Shell leaves its peers behind on big gas-to-liquids plants

Shell will press on with new plants to convert gas to liquid fuels, its investment and technical edge leaving its peers behind in the process once seen as a radical game changer.

The company has seen costs overrun at its flagship Qatar plant, canceled a U.S. project and is relying on a favorable link between prices for feedstock natural gas and oil - factors which have jangled the nerves of some investors in Royal Dutch Shell

Investors are also wary of the massive upfront costs companies face in building the gas-to-liquids (GTL) plants. Only Shell and South Africa's Sasol have so far made GTL plants work on a large scale.

"Shell is so far ahead technically," said Ed Osterwald, who has advised companies and governments on GTL and is a partner at consultants Competition Economists Group. "It is hard to see how another large company is going to replicate that."

Recent indications on GTL's propects have have been mixed. Costs overran at Shell's $19 billion plant in Qatar. In December it canceled a proposed plant in Louisiana as costs rose.

But last week, Sasol said it will carry out a feasibility study to build a large site in Mozambique with Eni of Italy. Shell is also studying the feasibility of building a plant there.

The plants are based on a process developed in the 1920s by two German scientists, Franz Fischer and Hans Tropsch. Shell has developed the process further and has more than 3,500 patents. Sasol also has its own GTL technology.

Only a handful of projects exist. Shell operates Pearl in Qatar, the world's largest, and has a smaller site in Malaysia. Sasol has a plant in Qatar and plans to build more, including in the United States. A Chevron project in Nigeria using Sasol technology is starting this year.

A decade or more ago, the prospect for GTL looked brighter. "Gas into oil may revolutionize energy" read a Reuters headline from 1998. Exxon Mobil in the early 2000s planned a similar plant to Pearl, but in 2007 canceled it.

Shell says that the cancellation of its own U.S. project does not mean it has given up on expanding.

"We continue our investment into technology development and product development to increase the value of future GTL projects," said Guy de Kort, a Shell vice president, at a conference in London.

"We are pursuing other opportunities as well. But the economics have to be convincing enough to put our money there."

ARBITRAGE INVESTMENT

Some Shell investors are less enthusisatic than executives about further large GTL projects. Costs at Pearl soared to $18-$19 billion from $5 billion initially.

"Gas to liquids is like an arbitrage investment; it depends on relationships between the commodities," said a UK-based fund manager, a Shell investor. "Avoid investments that depend on a moving price spread."

Shell is happy with how Pearl is performing. Even executives at rival companies say the investment turned out well as oil prices have risen since 2006, much more than gas prices.

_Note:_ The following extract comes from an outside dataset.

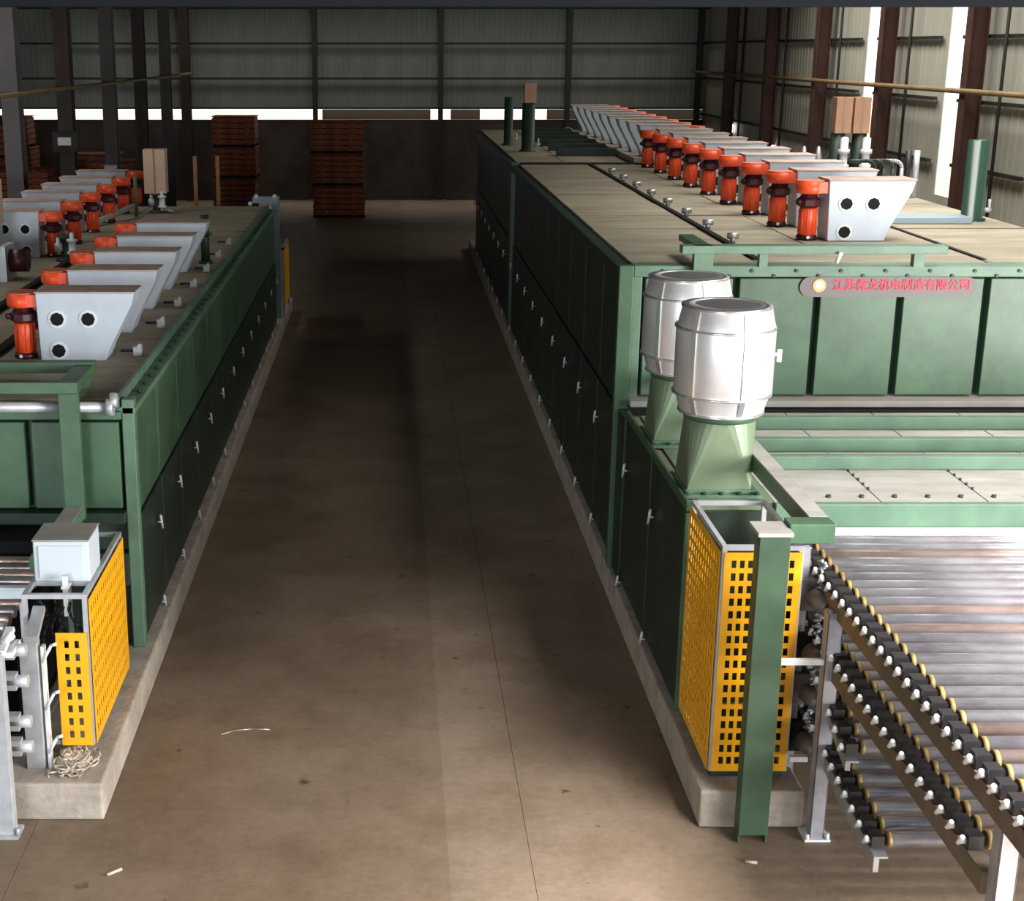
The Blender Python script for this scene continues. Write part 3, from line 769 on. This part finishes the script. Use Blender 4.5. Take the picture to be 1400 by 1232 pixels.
# ------------------------------------------------------------------ burners with cardboard boxes, chimneys, pipes
def burner(loc, label):
    t = thing('valve_group', label, 'valve', loc)
    MB().lathe((0, 0, 0), [(.17, 0), (.17, .03), (.10, .05), (.10, .30), (.14, .32), (.14, .36)], n=16).build('body', 'green_dark', t)
    MB().lathe((.10, -.12, .05), [(.04, 0), (.04, .06), (.08, .06), (.08, .09), (.055, .10), (.055, .24), (.08, .24), (.08, .27), (.03, .28), (.03, .36), (.0, .36)], n=10).build('white_valve', 'white_metal', t)
    MB().lathe((-.10, -.10, .10), [(.03, 0), (.03, .05), (.06, .05), (.06, .16), (.03, .17), (.03, .24)], n=8).build('silver_valve', 'galv', t)
    MB().path([(.1, -.12, .1), (.2, -.2, .06), (.32, -.2, .05)], .025).build('branch_pipe', 'steel', t)
    return t
def carton(loc, w_, d, h, label, m='card', parts=1):
    t = thing('cardboard_box', label, 'box', loc)
    MB().box(-w_/2, w_/2, -d/2, d/2, 0, h).build('carton', m, t, bevel=.006)
    MB().box(-.02, .02, -d/2-.004, d/2+.004, h*.03, h+.004).build('tape', 'tape', t)
    return t
burner((-4.30, 26.9, ZL), 'white and silver valve group on left machine under upright carton')
carton((-4.32, 26.95, ZL+.36), .40, .34, .80, 'upright pale cardboard carton on the left machine near the wooden posts', 'card_pale')
burner((-4.62, 20.6, ZL), 'white and red valve group between the motors of the left machine')
burner((-5.65, 20.2, ZL+.0), 'grey valve group at the left picture edge below a carton')
carton((-5.72, 20.3, ZL+.55), .50, .40, .62, 'pale cardboard carton cut by the left picture edge', 'card_pale')
MB_ = MB().box(-5.95, -5.5, 20.1, 20.5, ZL+.37, ZL+.545); tag(MB_.build('support_tray', 'galv'), 'grey tray under the carton at the left picture edge', 'tray')
tag(MB().tube((-6.3, 19.6, ZL+.10), (-5.3, 19.6, ZL+.10), .09, n=12).build('pipe_section', 'duct_blue'), 'bluish horizontal pipe lying on the left machine at the left edge', 'pipe')
for i, (X, d_) in enumerate(((7.72, 0), (8.13, .0))):
    pass
pl = thing('burner_platform', 'dark green burner platform with white valves beyond the right fan hoods', 'burner', (7.10, 22.6, 3.455))
MB().box(-.62, .40, -.3, .4, .22, .28).build('platform', 'green_dark', pl)
for x in (-.60, .32):
    for y in (-.28, .32): MB().box(x, x+.07, y, y+.07, 0, .22).build('leg', 'green_dark', pl)
for x in (-.16, .18):
    MB().lathe((x, .08, .28), [(.16, 0), (.16, .12), (.11, .16), (.11, .52)], n=16).build('burner_body', 'green_dark', pl)
    MB().lathe((x+.05, -.14, .28), [(.06, 0), (.09, .0), (.09, .06), (.06, .07), (.06, .22), (.09, .23), (.09, .29), (.06, .30), (.06, .46), (.03, .48)], n=14).build('white_valve', 'white_metal', pl)
for x in (-.80, -.58):
    MB().lathe((x, -.4, 0), [(.09, 0), (.09, .1), (.05, .14), (.05, .36), (.09, .38), (.06, .46), (.03, .62), (.0, .64)], n=10).build('relief_valve', 'steel', pl)
carton((6.98, 22.68, 3.455+.805), .25, .25, .54, 'tall brown cardboard carton on the right burner platform, the left one', 'card')
carton((7.26, 22.68, 3.455+.805), .25, .25, .54, 'tall brown cardboard carton on the right burner platform, the right one', 'card')
hg = thing('hose_arch', 'row of curved green hoses behind the nearest right fan hoods', 'hose', (6.6, 20.2, 3.455))
for k in range(4):
    x0 = .02+.13*k; pts = [(x0-.26, .02*k, .56)]
    for j in range(7):
        q = PI/2*j/6; pts.append((x0+.12*math.sin(q), .02*k, .46+.10*math.cos(q)))
    pts.append((x0+.12, .02*k, 0))
    MB().path(pts, .026).build('hose', 'galv' if k == 3 else 'green_dark', hg)
tag(MB().tube((7.40, 20.8, 3.455), (7.40, 20.8, 4.12), .04, n=10).build('upright_pipe', 'black'), 'black upright pipe on the right machine in front of the bright wall slit', 'pipe')
tag(MB().tube((7.52, 20.8, 3.455), (7.52, 20.8, 4.12), .045, n=10).build('upright_pipe', 'galv'), 'galvanised upright pipe on the right machine next to the black one', 'pipe')
def chimney(loc, r, h, label, m='green'):
    t = thing('chimney_pipe', label, 'chimney', loc)
    MB().lathe((0, 0, 0), [(r+.04, 0), (r+.04, .03), (r, .035), (r, h), (r-.01, h), (r-.01, h-.3), (0, h-.3)], n=28, capt=False).build('pipe', m, t)
    MB().tube((r+.02, 0, .12), (r+.10, 0, .14), .03, n=8).tube((r+.08, 0, .1), (r+.08, 0, .26), .02, n=8).build('tap', 'galv', t)
    return t
chimney((7.24, 17.95, 3.455), .127, .98, 'tall green chimney pipe on the right machine before the right wall', 'green_gloss')
c2 = chimney((2.65, 32.6, 3.455), .10, 1.04, 'thin dark chimney pipe on the right machine, the farther of two', 'green_dark')
c3 = chimney((2.90, 30.6, 3.455), .135, .98, 'wider dark chimney pipe topped with a carton on the right machine', 'green_dark')
carton((2.92, 30.6, 3.455+.985), .24, .24, .40, 'small orange-brown carton on top of the wider dark chimney')
tag(MB().box(5.9, 7.1, 17.55, 17.95, 3.455, 3.535).build('flat_duct', 'duct_blue', bevel=.01), 'flat blue-grey duct on the right machine leading to the green chimney', 'duct')
tag(MB().tube((-2.60, 20.3, ZL), (-2.60, 20.3, ZL+.68), .062, n=14).tube((-2.60, 20.3, ZL), (-2.60, 20.3, ZL+.04), .10, n=14).tube((-2.60, 20.24, ZL+.40), (-2.50, 20.2, ZL+.44), .03).build('vent_pipe', 'green_dark'), 'short dark green vent pipe near the aisle edge of the left machine', 'pipe')
tag(MB().tube((-4.58, 26.2, ZL), (-4.58, 26.2, ZL+.72), .035, n=8).build('vent_pipe', 'green'), 'slim green upright pipe left of the pale upright carton', 'pipe')
tag(MB().tube((-5.1, 24.5, ZL+.05), (-4.62, 26.1, ZL+.20), .05, n=8).build('sloping_pipe', 'dust_box'), 'pale sloping pipe beside the rear fan row of the left machine', 'pipe')

mat('gap_glow', (.9, .9, .9), .3, emit=((1, .97, .92), 6))  # floodlights below are added, their glow standing in for bright wall gaps
for X, Y, Z, L_ in ((11.62, 44.6, 2.36, 'nearer'), (11.62, 50.1, 2.72, 'farther')):
    lt_ = thing('floodlight', 'added glowing box for a bright gap low on the right wall, the %s one' % L_, 'lamp', (X, Y, Z))
    MB().lathe((0, 0, 0), [(.06, 0), (.06, .02), (.02, .03), (.02, .10)], n=10).box(-.20, .11, -.04, .06, .05, .35).build('housing', 'galv', lt_)
    MB().box(-.19, .10, -.05, -.041, .06, .34).build('gap_glow', 'gap_glow', lt_)
# wooden posts behind the left machine, outfeed post
for X, L_ in ((-3.80, 'left'), (-3.36, 'right')):
    tag(MB().box(X-.035, X+.035, 28.5, 28.57, 0, 3.5).build('timber_post', 'wood_post'), 'thin upright timber post behind the left machine, the %s one' % L_, 'post')
op = thing('outfeed_stand', 'grey steel stand with knobs at the far end of left machine', 'stand', (-2.3, 28.5, 0))
MB().box(.0, .14, -.05, .05, 0, 2.68).box(-.38, .14, -.1, .1, 2.60, 2.72).build('stand_frame', 'duct_blue', op)
for x, z in ((-.30, 2.74), (.06, 2.74), (-.42, 2.60), (-.04, 2.50)):
    MB().tube((x, -.12, z), (x, -.2, z), .04, n=8).build('knob', 'white_metal', op)

# ------------------------------------------------------------------ sign
sg = thing('company_sign', 'grey rounded sign with orange emblem and red lettering on right machine', 'sign', (4.965, 14.18, 3.228))
n = 12; poly = []
for i in range(n+1):
    q = -PI/2 + PI*i/n; poly.append((.78+.10*math.cos(q), .10*math.sin(q)))
for i in range(n+1):
    q = PI/2 + PI*i/n; poly.append((-.78+.10*math.cos(q), .10*math.sin(q)))
MB().prism_xz(poly, -.012, .0).build('sign_plate', 'sign_plate', sg)
e = MB().tube((-.69, -.013, .015), (-.69, -.022, .015), .066, n=24).build('emblem', 'sign_orange', sg)
MB().tube((-.69, -.0225, .02), (-.69, -.026, .02), .042, n=20).build('emblem_centre', 'sign_pale', e)
cu = bpy.data.curves.new('sign_text', 'FONT'); cu.body = '江苏保龙机电制造有限公司'; cu.size = .118; cu.extrude = .003; cu.align_x = 'CENTER'; cu.align_y = 'CENTER'
cu.space_character = 1.0; cu.offset = .0018
to = bpy.data.objects.new('sign_text_source', cu); COL.objects.link(to)
bpy.context.view_layer.update()
tme = bpy.data.meshes.new_from_object(to.evaluated_get(bpy.context.evaluated_depsgraph_get()))
tme.materials.clear(); tme.materials.append(M['sign_red'])
bpy.data.objects.remove(to)
w0 = max((v.co.x for v in tme.vertices), default=1) - min((v.co.x for v in tme.vertices), default=0)
lt = inst('lettering', tme, sg, (.13, -.016, .015), (PI/2, 0, 0)); lt.scale = (1.36/w0, 1.0, 1)

# ------------------------------------------------------------------ crates at the back wall
def crate_meshes(w_, d, h):
    body = MB().box(-w_/2+.04, w_/2-.04, -d/2+.04, d/2-.04, .1, h-.02).mesh('crate_body', 'crate_dark')
    n = 5; ph = (h-.14)/n
    slat = MB().box(-w_/2, w_/2, -d/2, -d/2+.03, 0, ph-.03).box(-w_/2, w_/2, d/2-.03, d/2, 0, ph-.03).box(-w_/2, -w_/2+.03, -d/2+.03, d/2-.03, 0, ph-.03).box(w_/2-.03, w_/2, -d/2+.03, d/2-.03, 0, ph-.03).mesh('slat', 'crate')
    bat = MB().box(-.05, .05, -d/2-.03, -d/2, .1, h).mesh('batten', 'crate')
    skid = MB().box(-w_/2, w_/2, -d/2, -d/2+.10, 0, .10).mesh('skid', 'crate_dark')
    lid = MB().box(-w_/2-.02, w_/2+.02, -d/2-.02, d/2+.02, h-.03, h).mesh('lid', 'crate')
    return body, slat, bat, skid, lid, n, ph
def crate(mm, loc, label, rz=0, w_=1.8):
    body, slat, bat, skid, lid, n, ph = mm
    t = thing('wooden_crate', label, 'crate', loc, 'crates stored at the back wall'); t.rotation_euler = (0, 0, rz)
    inst('crate_body', body, t); inst('skid', skid, t); inst('skid', skid, t, (0, 1.1, 0)); inst('lid', lid, t)
    for k in range(n): inst('slat', slat, t, (random.uniform(-.02, .02), 0, .11+ph*k))
    for x in (-w_*.30, w_*.28): inst('batten', bat, t, (x, 0, 0))
mA = crate_meshes(1.75, 1.2, 1.06); mB = crate_meshes(1.5, 1.2, 1.08)
lv = ['bottom', 'middle', 'top']
for k in range(3):
    crate(mA, (-1.74+random.uniform(-.04, .04), 49.6, 1.065*k), 'reddish wooden crate, %s of the stack beside the bare back wall' % lv[k], random.uniform(-.02, .02))
for k in range(3):
    crate(mB, (-5.50+random.uniform(-.04, .04), 52.3, 1.085*k), 'reddish wooden crate, %s of the stack above the timber posts' % lv[k], random.uniform(-.02, .02))
spots = [(-8.7, 46.5, 2, 'between the third and fourth left columns'), (-9.9, 49.5, 2, 'before the back wall left of the fourth column'),
         (-10.9, 43.0, 2, 'between the second and third left columns'), (-12.6, 47.0, 3, 'right of the nearest left column'), (-14.1, 41.5, 2, 'at left picture edge'), (-13.4, 52.0, 3, 'farthest back at left')]
for (x, y, n_, L_) in spots:
    for k in range(n_):
        crate(mA if n_ == 2 else mB, (x+random.uniform(-.1, .1), y, (1.065 if n_ == 2 else 1.085)*k), 'dark crate %s, %s of its stack' % (L_, ['bottom', 'second', 'topmost'][k]), random.uniform(-.06, .06))

# small debris on the floor
tag(MB().path([(-1.40, 10.86, .008), (-1.3, 10.93, .008), (-1.15, 10.96, .008), (-1.0, 10.95, .008)], .007, n=5).build('twig', 'roller_rust'), 'thin brown strip lying on the aisle floor near the left kerb', 'debris')
tag(MB().tube((-1.95, 8.75, .008), (-1.86, 8.82, .012), .012, n=5).build('twig', 'rag'), 'tiny pale scrap on the floor in front of the left kerb', 'debris')
tag(MB().tube((2.50, 8.92, .01), (2.58, 8.90, .012), .012, n=5).build('twig', 'rag'), 'tiny scrap on the floor in front of the green floor post', 'debris')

But even with a large source of gas at its disposal and assuming that its energy price forecasting team comes up with favorable numbers, a potential plant builder still needs to take a brave punt.

"You have to believe that that arbitrage gap is going to sustain itself," said Osterwald. "It is very expensive and there are a lot of risks, but in the right way it can be very successful."

Smaller projects could be a way forward for the technology that companies including UK-listed Velocys are looking to exploit.

Velocys says its GTL techology works at a smaller scale of 1,500-15,000 bpd and estimates there is a large market to convert gas in remote locations and at smaller fields.

"There is no small-scale one yet that's commercial," said Neville Hargreaves, business development manager at Velocys. "But it's coming."